A drawing of the Living Firehose, posted on the cryptoresponsereturns Weebly page.
Two species of unidentified Gulf of Mexico oil rig invertebrates were allegedly seen in the 1970s by a man named George Hale, working in the Gulf of Mexico as an undersea welder for Gulf Oil.
Description[]
Back on an internet message board around the year 2000 (the message board's actual name, etc. remains a mystery) an anonymous user described the encounters his friend, George Hale, had while working in the Gulf of Mexico during the 1970s. The user's post went as such:
"I used to have a friend who was at one time an undersea welder for Gulf Oil in the 70's and did work on the oil rigs way out in the Gulf of Mexico.

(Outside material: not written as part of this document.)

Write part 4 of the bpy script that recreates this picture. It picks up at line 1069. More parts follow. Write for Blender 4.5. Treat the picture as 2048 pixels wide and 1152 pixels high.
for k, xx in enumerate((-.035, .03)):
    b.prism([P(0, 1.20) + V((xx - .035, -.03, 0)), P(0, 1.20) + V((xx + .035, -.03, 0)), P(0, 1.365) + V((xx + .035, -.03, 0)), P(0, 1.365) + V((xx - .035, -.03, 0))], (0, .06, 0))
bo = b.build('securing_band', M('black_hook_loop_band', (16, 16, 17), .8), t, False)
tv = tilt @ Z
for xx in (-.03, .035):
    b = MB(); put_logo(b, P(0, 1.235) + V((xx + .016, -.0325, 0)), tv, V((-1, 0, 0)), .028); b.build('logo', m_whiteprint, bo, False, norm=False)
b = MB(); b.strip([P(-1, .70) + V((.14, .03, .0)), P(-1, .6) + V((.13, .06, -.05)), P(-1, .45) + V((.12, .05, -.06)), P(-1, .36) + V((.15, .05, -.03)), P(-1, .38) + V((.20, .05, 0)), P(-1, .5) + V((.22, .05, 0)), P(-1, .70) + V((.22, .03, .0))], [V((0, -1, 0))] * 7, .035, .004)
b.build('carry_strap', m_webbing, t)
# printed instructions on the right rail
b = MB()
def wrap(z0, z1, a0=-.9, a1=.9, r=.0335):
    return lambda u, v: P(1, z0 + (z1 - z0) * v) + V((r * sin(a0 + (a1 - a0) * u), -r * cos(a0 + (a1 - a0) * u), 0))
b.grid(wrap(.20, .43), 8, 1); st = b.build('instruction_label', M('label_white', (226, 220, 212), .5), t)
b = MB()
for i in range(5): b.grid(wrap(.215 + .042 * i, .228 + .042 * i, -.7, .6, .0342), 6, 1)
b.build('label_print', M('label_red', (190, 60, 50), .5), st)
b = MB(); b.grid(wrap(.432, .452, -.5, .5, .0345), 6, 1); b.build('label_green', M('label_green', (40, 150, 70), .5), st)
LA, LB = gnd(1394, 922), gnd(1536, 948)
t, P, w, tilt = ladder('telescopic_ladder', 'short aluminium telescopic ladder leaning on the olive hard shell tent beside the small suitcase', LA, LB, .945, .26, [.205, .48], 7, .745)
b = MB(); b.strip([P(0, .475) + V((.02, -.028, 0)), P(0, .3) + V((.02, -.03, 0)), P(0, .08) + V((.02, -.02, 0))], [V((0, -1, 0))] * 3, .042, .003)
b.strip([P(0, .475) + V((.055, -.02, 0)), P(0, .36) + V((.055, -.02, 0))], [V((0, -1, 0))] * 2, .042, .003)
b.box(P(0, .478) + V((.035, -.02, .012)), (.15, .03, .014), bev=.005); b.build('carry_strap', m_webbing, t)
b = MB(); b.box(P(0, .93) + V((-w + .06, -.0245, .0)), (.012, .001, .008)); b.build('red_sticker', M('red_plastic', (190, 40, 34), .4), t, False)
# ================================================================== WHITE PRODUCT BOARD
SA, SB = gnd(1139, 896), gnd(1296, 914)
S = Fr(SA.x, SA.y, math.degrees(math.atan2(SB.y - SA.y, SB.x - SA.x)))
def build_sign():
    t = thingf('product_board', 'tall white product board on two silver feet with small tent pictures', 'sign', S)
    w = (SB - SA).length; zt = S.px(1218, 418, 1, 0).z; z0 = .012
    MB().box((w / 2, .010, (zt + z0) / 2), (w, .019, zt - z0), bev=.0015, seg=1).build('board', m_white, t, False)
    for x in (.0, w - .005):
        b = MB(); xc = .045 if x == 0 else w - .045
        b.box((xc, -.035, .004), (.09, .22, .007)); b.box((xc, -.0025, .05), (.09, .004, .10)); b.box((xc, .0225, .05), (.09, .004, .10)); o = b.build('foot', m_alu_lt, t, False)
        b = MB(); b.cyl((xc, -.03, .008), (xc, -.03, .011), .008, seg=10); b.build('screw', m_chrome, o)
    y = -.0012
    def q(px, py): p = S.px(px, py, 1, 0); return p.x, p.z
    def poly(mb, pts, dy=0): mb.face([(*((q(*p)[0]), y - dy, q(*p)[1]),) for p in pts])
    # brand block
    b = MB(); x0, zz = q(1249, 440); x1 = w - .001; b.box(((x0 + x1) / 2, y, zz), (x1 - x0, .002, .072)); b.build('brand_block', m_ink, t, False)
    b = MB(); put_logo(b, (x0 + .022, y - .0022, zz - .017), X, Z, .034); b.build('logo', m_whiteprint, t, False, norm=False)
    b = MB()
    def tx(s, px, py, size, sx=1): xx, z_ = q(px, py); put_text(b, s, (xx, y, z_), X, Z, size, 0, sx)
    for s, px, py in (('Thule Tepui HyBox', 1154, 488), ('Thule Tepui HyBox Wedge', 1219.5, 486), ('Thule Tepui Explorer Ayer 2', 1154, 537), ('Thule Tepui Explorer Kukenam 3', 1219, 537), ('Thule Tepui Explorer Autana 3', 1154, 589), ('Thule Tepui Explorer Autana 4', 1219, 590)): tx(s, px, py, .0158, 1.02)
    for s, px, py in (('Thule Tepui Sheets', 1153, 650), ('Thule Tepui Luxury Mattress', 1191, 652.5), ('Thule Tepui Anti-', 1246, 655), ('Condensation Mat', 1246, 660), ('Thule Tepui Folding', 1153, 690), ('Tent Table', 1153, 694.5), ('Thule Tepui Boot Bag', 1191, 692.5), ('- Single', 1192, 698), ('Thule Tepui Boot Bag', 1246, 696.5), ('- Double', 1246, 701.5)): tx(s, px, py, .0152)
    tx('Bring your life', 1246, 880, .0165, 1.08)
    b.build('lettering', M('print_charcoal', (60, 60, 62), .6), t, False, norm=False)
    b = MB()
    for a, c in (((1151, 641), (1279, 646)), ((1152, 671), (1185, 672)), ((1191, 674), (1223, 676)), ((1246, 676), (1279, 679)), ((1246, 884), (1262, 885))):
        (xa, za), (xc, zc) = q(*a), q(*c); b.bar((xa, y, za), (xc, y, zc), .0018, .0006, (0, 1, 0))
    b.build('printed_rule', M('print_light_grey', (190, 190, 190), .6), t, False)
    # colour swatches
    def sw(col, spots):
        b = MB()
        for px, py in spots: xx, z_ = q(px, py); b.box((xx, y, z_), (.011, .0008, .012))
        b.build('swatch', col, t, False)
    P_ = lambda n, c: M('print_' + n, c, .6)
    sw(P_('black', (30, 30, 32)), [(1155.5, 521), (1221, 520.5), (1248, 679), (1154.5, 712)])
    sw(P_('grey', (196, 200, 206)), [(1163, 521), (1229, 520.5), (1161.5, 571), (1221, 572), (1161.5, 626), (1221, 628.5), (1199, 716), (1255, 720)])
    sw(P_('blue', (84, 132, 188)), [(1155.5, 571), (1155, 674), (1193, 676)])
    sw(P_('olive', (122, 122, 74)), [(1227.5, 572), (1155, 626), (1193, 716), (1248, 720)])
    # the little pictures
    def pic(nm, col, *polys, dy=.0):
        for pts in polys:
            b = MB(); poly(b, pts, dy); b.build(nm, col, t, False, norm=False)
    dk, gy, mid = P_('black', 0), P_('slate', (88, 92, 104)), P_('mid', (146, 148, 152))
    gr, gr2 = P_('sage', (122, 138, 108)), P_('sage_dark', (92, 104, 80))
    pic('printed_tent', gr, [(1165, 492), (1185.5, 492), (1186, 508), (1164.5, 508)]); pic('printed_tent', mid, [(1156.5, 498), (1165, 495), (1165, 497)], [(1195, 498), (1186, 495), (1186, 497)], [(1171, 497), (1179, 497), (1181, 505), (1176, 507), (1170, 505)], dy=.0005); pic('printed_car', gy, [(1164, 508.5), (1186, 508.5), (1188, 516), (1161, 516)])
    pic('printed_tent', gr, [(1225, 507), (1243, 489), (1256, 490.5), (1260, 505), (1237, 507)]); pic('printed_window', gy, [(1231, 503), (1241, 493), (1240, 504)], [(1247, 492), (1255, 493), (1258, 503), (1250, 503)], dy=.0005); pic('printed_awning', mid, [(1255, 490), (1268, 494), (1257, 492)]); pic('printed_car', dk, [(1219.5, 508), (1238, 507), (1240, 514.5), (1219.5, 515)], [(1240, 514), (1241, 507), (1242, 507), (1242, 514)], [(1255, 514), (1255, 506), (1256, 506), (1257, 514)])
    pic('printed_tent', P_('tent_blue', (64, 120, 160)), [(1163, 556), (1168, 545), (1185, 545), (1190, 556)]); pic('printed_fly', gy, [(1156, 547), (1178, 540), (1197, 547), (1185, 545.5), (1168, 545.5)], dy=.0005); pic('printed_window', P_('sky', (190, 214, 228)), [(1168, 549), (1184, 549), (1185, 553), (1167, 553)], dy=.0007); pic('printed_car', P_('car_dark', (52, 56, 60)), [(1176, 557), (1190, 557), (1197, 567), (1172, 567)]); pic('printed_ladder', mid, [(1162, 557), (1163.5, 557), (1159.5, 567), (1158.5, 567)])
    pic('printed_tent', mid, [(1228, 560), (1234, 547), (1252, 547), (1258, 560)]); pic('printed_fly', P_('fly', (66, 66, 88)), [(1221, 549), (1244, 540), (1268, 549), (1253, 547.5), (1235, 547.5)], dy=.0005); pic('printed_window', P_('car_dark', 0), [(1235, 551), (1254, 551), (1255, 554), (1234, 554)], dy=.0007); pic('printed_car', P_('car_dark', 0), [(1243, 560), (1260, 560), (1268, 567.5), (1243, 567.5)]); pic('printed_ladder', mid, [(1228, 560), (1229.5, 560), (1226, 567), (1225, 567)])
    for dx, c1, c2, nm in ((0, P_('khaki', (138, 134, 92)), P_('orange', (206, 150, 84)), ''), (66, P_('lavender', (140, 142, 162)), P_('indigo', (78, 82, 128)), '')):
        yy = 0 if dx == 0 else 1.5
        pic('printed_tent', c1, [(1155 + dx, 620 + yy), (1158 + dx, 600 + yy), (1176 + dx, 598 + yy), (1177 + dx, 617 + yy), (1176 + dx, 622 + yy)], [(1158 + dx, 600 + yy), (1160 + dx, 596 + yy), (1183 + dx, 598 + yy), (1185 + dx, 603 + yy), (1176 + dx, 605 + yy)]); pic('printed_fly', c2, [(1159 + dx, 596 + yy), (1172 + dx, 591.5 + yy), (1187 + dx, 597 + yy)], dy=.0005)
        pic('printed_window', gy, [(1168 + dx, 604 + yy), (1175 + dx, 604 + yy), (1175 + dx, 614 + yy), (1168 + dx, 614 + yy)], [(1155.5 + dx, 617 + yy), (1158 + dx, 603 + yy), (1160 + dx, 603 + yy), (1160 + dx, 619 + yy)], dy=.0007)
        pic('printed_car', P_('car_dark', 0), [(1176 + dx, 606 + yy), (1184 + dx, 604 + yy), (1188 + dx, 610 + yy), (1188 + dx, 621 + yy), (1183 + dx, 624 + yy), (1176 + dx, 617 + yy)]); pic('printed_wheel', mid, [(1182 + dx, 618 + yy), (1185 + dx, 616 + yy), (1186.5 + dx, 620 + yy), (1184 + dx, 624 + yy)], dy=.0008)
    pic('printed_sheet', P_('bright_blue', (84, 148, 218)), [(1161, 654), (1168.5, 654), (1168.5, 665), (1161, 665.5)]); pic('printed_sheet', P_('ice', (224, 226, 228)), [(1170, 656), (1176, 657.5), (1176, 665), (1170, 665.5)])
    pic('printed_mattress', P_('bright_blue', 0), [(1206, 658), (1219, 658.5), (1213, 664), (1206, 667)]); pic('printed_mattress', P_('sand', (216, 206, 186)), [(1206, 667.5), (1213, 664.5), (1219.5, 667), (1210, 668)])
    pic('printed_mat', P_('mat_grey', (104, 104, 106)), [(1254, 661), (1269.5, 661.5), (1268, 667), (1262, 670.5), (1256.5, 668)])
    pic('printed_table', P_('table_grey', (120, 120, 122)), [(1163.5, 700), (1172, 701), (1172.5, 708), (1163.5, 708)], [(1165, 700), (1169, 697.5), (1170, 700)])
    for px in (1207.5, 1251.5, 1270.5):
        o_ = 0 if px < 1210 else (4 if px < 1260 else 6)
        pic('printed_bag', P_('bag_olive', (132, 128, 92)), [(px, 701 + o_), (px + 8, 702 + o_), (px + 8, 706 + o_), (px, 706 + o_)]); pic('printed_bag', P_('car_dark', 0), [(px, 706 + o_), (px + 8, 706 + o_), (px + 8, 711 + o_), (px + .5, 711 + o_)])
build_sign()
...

He gave it up because he was seeing things down there that were beyond his ability to comprehend and even describe. And he wasn't the only one. At one oil rig, the welding crew were getting used to seeing this 'giant headless glowing living firehose' that would zoom in from out of nowhere at incredible Nascar speeds and would keep on zooming past the welders for up to fifteen minutes! My friend then said he finally saw what ate giant headless glowing living firehoses one scary day and caught the first helicopter back to shore. He never saw the ocean ever again and was thankful.
My friend George Hale was unable to describe the predator in detail. It was too big and too close to him. It was as big to him as you are to an ant. As a matter of fact, he had to ascend PDQ because he was in fear of being crushed like a bug. But the predator had a pallor and skin texture like a sea anemone and it might have been built along the lines of a starfish or a freshwater pond hydra. And it was eating the firehose entity by swallowing it. It's [sic] method of propulsion is a mystery."
Theories[]
A drawing of the titanic predator, posted on the cryptoresponsereturns Weebly page.
The giant headless glowing living firehose's description bears a very big resemblance to a sea salp or a siphonophore; however, salps and siphonophores are nowhere near as fast as described by George Hale.
The giant predator is more fantastic in nature and less plausible - a giant, starfish-shaped or hydra-shaped creature so large that a human is roughly the size of an ant would require plenty of energy to stay alive and support its massive size, which could more or less measure several kilometers in diameter.
Several internet users suggested that the creatures might have been hallucinations caused by oxygen shortage or intense pressure.